Information provided >>
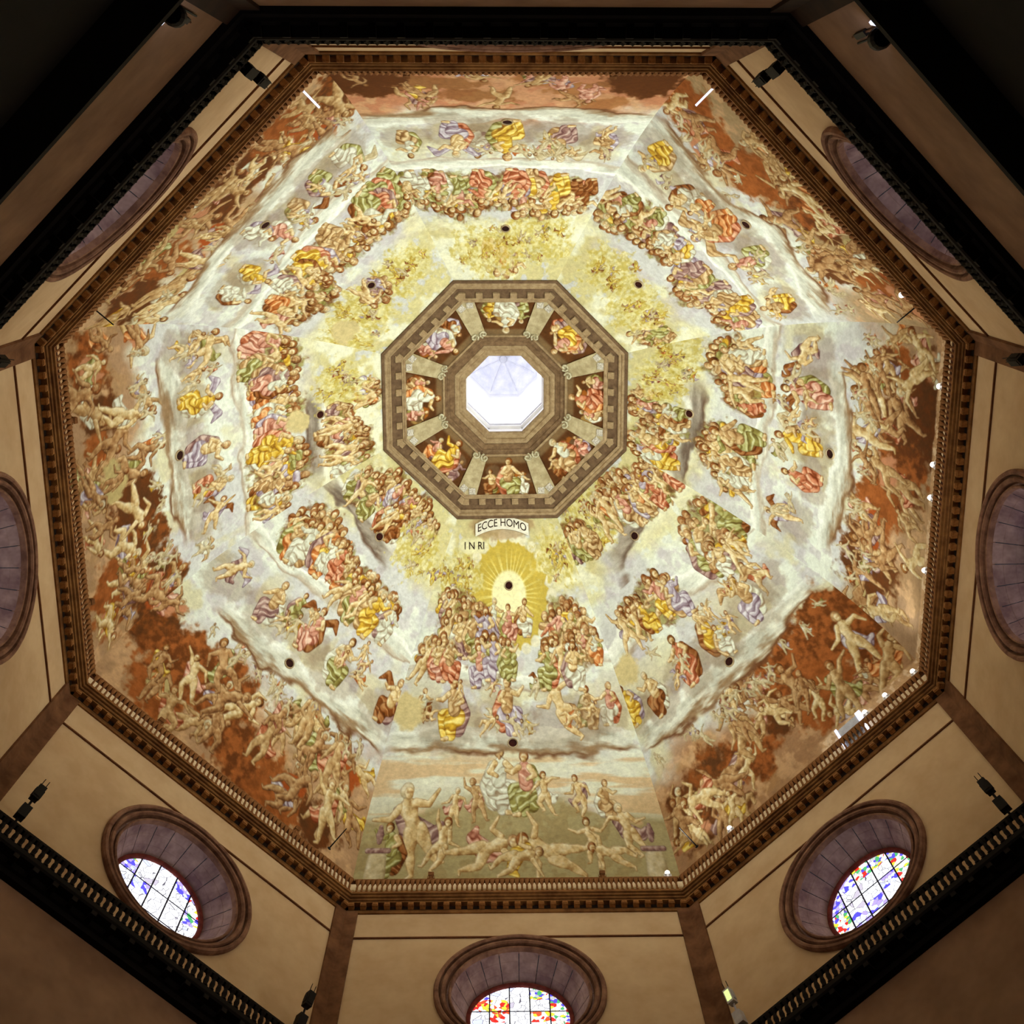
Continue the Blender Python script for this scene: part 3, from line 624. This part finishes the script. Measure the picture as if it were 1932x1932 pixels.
# round openings in the painting
def porthole(j, b, rx, ry):
    n = 20; bm = bmesh.new()
    def rg(k, h): return [bm.verts.new((rx*k*math.cos(2*math.pi*i/n), ry*k*math.sin(2*math.pi*i/n), h)) for i in range(n)]
    R = [rg(1.28,0),rg(1.22,.07),rg(1.02,.08),rg(1.0,.012)]
    for A, B in zip(R[:-1],R[1:]):
        for i in range(n): bm.faces.new((A[i],A[(i+1)%n],B[(i+1)%n],B[i]))
    bm.transform(surf(j,0,b)); rim = under(obj('porthole_rim', bm, 'hole_rim'))
    bm = bmesh.new(); bm.faces.new(rg(1.02,.014)); bm.transform(surf(j,0,b)); obj('porthole', bm, 'hole', rim)
for j in range(8): porthole(j,264,.26,.36); porthole(j,548,.24,.34)
# banner and lettering below the painted loggia
def words_on(j, a, b, body, size, bend, parent, lift):
    cu = bpy.data.curves.new('lettering','FONT'); cu.body = body; cu.size = size; cu.align_x = 'CENTER'; cu.align_y = 'CENTER'; cu.extrude = .01
    t = bpy.data.objects.new('lettering_source', cu); col.objects.link(t); bpy.context.view_layer.update()
    me = bpy.data.meshes.new_from_object(t.evaluated_get(bpy.context.evaluated_depsgraph_get())); bpy.data.objects.remove(t)
    F = surf(j,a,b,lift)
    for v in me.vertices: v.co = F @ Vector((v.co.x, v.co.y*1.5-bend*v.co.x**2, v.co.z))
    me.materials.append(M['ink']); me.name = 'lettering'; o = link(bpy.data.objects.new('lettering', me)); return o
bm = bmesh.new(); F = surf(4,-14,660,.10); n = 24; up, lo_ = [], []
for i in range(n+1):
    x = -1.95+3.90*i/n; e = 0 if 0 < i < n else .1
    up.append((x,.52-.16*x*x)); lo_.append((x,-.52-.16*x*x))
V = [[bm.verts.new(F @ Vector((x,y,z))) for x, y in row] for z in (0,.035) for row in (up,lo_)]
for i in range(n):
    bm.faces.new((V[0][i],V[0][i+1],V[1][i+1],V[1][i])); bm.faces.new((V[2][i],V[3][i],V[3][i+1],V[2][i+1]))
    bm.faces.new((V[0][i],V[2][i],V[2][i+1],V[0][i+1])); bm.faces.new((V[1][i],V[1][i+1],V[3][i+1],V[3][i]))
ban = under(obj('banner', bm, 'banner'))
under(words_on(4,-14,660,'ECCE HOMO',.62,.16,ban,.145))
under(words_on(4,-84,620,'I N RI',.62,0,None,.03))

# ------------------------------------------------------------------ painted loggia round the opening
Q0, P0 = (3.27,35.12), (9.335,31.67); NR, NZ = -.494, -.869
def lp(f, h=0): return (Q0[0]+(P0[0]-Q0[0])*f+NR*h, Q0[1]+(P0[1]-Q0[1])*f+NZ*h)
def lring(name, prof, m): return under(ring(name, [lp(f,h) for f, h in prof], m), dome)
lring('oculus_moulding', [(-.02,-.5),(-.02,.05),(0,.14),(.03,.16),(.045,.06),(.06,.06),(.075,.14),(.10,.14),(.122,.02),(.125,-.1)], 'ring_light')
lring('loggia_backing', [(-.03,-.1),(1.06,-.1)], 'ring_dark')
lring('oculus_band', [(.115,-.08),(.13,.04),(.19,.04),(.20,.10),(.215,.10),(.225,.03),(.262,.03)], 'ring_brown')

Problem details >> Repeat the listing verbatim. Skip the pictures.

Answer below >>
Continue the Blender Python script for this scene: part 3, from line 624. This part finishes the script. Measure the picture as if it were 1932x1932 pixels.
# round openings in the painting
def porthole(j, b, rx, ry):
    n = 20; bm = bmesh.new()
    def rg(k, h): return [bm.verts.new((rx*k*math.cos(2*math.pi*i/n), ry*k*math.sin(2*math.pi*i/n), h)) for i in range(n)]
    R = [rg(1.28,0),rg(1.22,.07),rg(1.02,.08),rg(1.0,.012)]
    for A, B in zip(R[:-1],R[1:]):
        for i in range(n): bm.faces.new((A[i],A[(i+1)%n],B[(i+1)%n],B[i]))
    bm.transform(surf(j,0,b)); rim = under(obj('porthole_rim', bm, 'hole_rim'))
    bm = bmesh.new(); bm.faces.new(rg(1.02,.014)); bm.transform(surf(j,0,b)); obj('porthole', bm, 'hole', rim)
for j in range(8): porthole(j,264,.26,.36); porthole(j,548,.24,.34)
# banner and lettering below the painted loggia
def words_on(j, a, b, body, size, bend, parent, lift):
    cu = bpy.data.curves.new('lettering','FONT'); cu.body = body; cu.size = size; cu.align_x = 'CENTER'; cu.align_y = 'CENTER'; cu.extrude = .01
    t = bpy.data.objects.new('lettering_source', cu); col.objects.link(t); bpy.context.view_layer.update()
    me = bpy.data.meshes.new_from_object(t.evaluated_get(bpy.context.evaluated_depsgraph_get())); bpy.data.objects.remove(t)
    F = surf(j,a,b,lift)
    for v in me.vertices: v.co = F @ Vector((v.co.x, v.co.y*1.5-bend*v.co.x**2, v.co.z))
    me.materials.append(M['ink']); me.name = 'lettering'; o = link(bpy.data.objects.new('lettering', me)); return o
bm = bmesh.new(); F = surf(4,-14,660,.10); n = 24; up, lo_ = [], []
for i in range(n+1):
    x = -1.95+3.90*i/n; e = 0 if 0 < i < n else .1
    up.append((x,.52-.16*x*x)); lo_.append((x,-.52-.16*x*x))
V = [[bm.verts.new(F @ Vector((x,y,z))) for x, y in row] for z in (0,.035) for row in (up,lo_)]
for i in range(n):
    bm.faces.new((V[0][i],V[0][i+1],V[1][i+1],V[1][i])); bm.faces.new((V[2][i],V[3][i],V[3][i+1],V[2][i+1]))
    bm.faces.new((V[0][i],V[2][i],V[2][i+1],V[0][i+1])); bm.faces.new((V[1][i],V[1][i+1],V[3][i+1],V[3][i]))
ban = under(obj('banner', bm, 'banner'))
under(words_on(4,-14,660,'ECCE HOMO',.62,.16,ban,.145))
under(words_on(4,-84,620,'I N RI',.62,0,None,.03))

# ------------------------------------------------------------------ painted loggia round the opening
Q0, P0 = (3.27,35.12), (9.335,31.67); NR, NZ = -.494, -.869
def lp(f, h=0): return (Q0[0]+(P0[0]-Q0[0])*f+NR*h, Q0[1]+(P0[1]-Q0[1])*f+NZ*h)
def lring(name, prof, m): return under(ring(name, [lp(f,h) for f, h in prof], m), dome)
lring('oculus_moulding', [(-.02,-.5),(-.02,.05),(0,.14),(.03,.16),(.045,.06),(.06,.06),(.075,.14),(.10,.14),(.122,.02),(.125,-.1)], 'ring_light')
lring('loggia_backing', [(-.03,-.1),(1.06,-.1)], 'ring_dark')
lring('oculus_band', [(.115,-.08),(.13,.04),(.19,.04),(.20,.10),(.215,.10),(.225,.03),(.262,.03)], 'ring_brown')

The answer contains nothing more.